If I had enough money, I'd buy a car because I wanted it.

In fact, I might buy a big fat truck and a camper for travel. And a trailerable sailboat. And maybe a classic Alfa Romeo just to drive around town on Sundays. And of course, a five-car garage would need to be attached to my home. It's more space than I need in a garage, but sometimes I like to spread out.

If I have the money, then it's no problem.

Most people's financial situation would lead them to taking transit if it was good and thorough. A car is a significant purchase and when you factor in gas and maintenance and insurance it is very costly indeed

Even London has parts of town where transit isn't very good. I had some meetings there some time ago at an office that was over a mile from the nearest tube station, and half a mile from the nearest bus. And this was in Fulham, which is not exactly remote. Walking from the tube to the office was less than pleasant when the weather was cold and wet.

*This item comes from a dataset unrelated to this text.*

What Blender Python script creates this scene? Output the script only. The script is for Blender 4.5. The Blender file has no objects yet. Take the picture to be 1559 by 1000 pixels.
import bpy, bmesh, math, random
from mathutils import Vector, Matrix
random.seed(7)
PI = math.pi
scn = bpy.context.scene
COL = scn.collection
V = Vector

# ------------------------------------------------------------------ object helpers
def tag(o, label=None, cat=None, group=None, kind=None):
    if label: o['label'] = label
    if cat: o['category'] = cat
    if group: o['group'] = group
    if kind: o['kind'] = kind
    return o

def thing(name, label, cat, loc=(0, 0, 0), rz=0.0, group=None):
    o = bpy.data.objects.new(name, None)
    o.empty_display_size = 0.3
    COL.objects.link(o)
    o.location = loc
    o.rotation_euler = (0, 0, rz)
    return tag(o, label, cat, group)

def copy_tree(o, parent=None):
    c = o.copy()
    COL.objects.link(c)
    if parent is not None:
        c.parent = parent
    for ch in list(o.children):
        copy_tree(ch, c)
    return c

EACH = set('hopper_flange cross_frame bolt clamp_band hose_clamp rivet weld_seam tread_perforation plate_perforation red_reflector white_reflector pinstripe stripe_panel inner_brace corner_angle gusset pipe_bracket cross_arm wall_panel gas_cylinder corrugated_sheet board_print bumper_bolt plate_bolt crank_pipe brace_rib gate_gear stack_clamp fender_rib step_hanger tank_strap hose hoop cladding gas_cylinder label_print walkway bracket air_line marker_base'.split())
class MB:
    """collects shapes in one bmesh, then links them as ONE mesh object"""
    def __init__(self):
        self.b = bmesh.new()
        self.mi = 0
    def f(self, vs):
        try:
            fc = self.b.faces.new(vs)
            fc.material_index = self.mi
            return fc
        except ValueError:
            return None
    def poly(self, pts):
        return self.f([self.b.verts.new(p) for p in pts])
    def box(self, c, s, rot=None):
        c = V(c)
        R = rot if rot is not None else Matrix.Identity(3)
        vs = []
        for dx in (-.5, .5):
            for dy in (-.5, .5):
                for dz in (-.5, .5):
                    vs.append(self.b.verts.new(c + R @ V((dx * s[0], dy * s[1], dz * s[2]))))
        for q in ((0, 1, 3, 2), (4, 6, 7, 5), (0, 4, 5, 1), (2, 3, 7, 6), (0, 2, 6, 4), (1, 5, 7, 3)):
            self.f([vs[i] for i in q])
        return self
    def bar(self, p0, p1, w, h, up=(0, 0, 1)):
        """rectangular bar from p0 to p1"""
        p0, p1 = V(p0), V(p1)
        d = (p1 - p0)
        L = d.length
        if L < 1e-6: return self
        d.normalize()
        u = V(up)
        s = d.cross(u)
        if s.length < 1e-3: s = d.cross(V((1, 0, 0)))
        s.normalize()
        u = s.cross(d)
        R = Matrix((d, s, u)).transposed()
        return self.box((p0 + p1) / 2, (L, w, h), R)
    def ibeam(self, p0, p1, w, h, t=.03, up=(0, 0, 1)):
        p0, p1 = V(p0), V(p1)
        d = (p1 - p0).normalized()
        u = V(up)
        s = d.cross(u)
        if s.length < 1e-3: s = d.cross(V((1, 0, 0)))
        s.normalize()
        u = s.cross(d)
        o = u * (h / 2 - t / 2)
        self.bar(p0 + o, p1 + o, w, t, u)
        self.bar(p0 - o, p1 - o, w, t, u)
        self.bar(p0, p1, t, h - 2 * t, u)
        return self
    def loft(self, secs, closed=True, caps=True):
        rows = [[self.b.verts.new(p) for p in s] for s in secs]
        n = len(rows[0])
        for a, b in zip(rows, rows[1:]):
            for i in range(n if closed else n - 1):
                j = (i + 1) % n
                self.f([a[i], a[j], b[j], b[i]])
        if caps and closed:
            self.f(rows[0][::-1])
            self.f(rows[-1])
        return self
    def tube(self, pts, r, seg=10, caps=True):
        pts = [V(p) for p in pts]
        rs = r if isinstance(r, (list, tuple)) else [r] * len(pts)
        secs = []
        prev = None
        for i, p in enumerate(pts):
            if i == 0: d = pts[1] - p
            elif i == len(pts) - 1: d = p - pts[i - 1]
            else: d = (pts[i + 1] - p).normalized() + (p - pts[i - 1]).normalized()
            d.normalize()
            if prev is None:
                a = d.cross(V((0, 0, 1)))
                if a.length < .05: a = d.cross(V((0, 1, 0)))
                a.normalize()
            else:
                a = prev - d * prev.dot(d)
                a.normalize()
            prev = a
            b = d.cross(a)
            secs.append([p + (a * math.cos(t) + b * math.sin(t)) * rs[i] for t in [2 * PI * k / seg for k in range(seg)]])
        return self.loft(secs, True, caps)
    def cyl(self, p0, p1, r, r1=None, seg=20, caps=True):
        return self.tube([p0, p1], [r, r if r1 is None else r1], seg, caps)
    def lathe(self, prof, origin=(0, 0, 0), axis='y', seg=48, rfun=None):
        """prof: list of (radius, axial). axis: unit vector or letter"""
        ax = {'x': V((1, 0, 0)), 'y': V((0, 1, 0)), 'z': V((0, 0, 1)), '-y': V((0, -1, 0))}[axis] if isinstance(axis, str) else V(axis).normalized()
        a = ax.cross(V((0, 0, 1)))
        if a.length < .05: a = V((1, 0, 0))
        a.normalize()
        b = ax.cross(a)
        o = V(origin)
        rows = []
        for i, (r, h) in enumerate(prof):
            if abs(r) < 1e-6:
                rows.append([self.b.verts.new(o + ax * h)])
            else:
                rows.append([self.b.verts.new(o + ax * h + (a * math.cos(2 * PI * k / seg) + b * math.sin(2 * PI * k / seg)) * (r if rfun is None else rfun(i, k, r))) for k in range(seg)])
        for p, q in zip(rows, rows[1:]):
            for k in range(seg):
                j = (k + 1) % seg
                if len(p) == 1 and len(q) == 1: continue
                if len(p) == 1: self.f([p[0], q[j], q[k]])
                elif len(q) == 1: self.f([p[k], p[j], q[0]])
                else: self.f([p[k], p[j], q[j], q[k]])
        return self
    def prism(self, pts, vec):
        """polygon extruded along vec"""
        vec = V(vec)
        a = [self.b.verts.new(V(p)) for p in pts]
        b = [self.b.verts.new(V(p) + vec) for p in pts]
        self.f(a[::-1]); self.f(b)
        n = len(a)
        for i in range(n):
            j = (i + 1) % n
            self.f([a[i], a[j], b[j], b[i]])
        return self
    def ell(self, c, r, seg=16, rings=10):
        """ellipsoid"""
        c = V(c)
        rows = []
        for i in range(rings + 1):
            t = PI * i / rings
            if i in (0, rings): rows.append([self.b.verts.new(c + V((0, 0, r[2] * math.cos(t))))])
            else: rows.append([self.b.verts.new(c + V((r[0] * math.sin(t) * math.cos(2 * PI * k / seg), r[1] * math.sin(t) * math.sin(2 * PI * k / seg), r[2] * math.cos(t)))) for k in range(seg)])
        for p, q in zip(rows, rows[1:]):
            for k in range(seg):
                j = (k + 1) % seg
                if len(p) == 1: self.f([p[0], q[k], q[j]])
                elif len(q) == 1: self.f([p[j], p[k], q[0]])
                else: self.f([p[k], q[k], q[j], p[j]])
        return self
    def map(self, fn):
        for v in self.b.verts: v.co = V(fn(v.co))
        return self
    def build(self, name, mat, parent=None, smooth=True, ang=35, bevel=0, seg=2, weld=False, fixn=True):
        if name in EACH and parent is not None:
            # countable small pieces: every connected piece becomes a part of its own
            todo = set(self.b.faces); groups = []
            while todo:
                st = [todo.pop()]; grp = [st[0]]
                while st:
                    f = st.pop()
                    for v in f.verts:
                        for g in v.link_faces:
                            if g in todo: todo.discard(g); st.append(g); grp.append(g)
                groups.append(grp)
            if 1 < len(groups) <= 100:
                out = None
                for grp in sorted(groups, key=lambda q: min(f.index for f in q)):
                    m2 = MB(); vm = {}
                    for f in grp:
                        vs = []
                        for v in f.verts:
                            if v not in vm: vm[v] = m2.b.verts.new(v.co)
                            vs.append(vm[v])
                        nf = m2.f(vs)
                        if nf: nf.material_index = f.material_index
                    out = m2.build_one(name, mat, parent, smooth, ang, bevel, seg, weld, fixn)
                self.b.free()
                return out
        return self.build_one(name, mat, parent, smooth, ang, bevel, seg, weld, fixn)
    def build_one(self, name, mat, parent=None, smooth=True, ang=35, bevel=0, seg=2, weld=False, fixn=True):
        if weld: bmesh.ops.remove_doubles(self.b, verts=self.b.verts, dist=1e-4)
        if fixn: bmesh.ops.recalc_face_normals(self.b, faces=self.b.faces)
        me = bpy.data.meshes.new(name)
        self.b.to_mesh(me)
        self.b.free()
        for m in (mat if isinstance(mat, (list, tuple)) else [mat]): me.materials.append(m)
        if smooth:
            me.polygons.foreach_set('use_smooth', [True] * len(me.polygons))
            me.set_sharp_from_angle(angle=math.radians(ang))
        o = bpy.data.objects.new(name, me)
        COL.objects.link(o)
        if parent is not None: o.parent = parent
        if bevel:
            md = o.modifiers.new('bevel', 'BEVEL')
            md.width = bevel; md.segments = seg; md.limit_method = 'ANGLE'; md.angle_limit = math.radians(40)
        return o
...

Houston developed as a car city, once they became affordable. The density here was never high enough to make widespread use of streetcars viable, as there were no geographical limits on growth. It was far easier to move out rather than up, and far easier to spread some oyster shell to make a road than to lay some tracks. I'll have to ask my 89 year old neighbor if she remembers much about the street cars.

Half a mile or even a mile isn't really a long walk. That's an American mentality that everything should be as close as our driveway.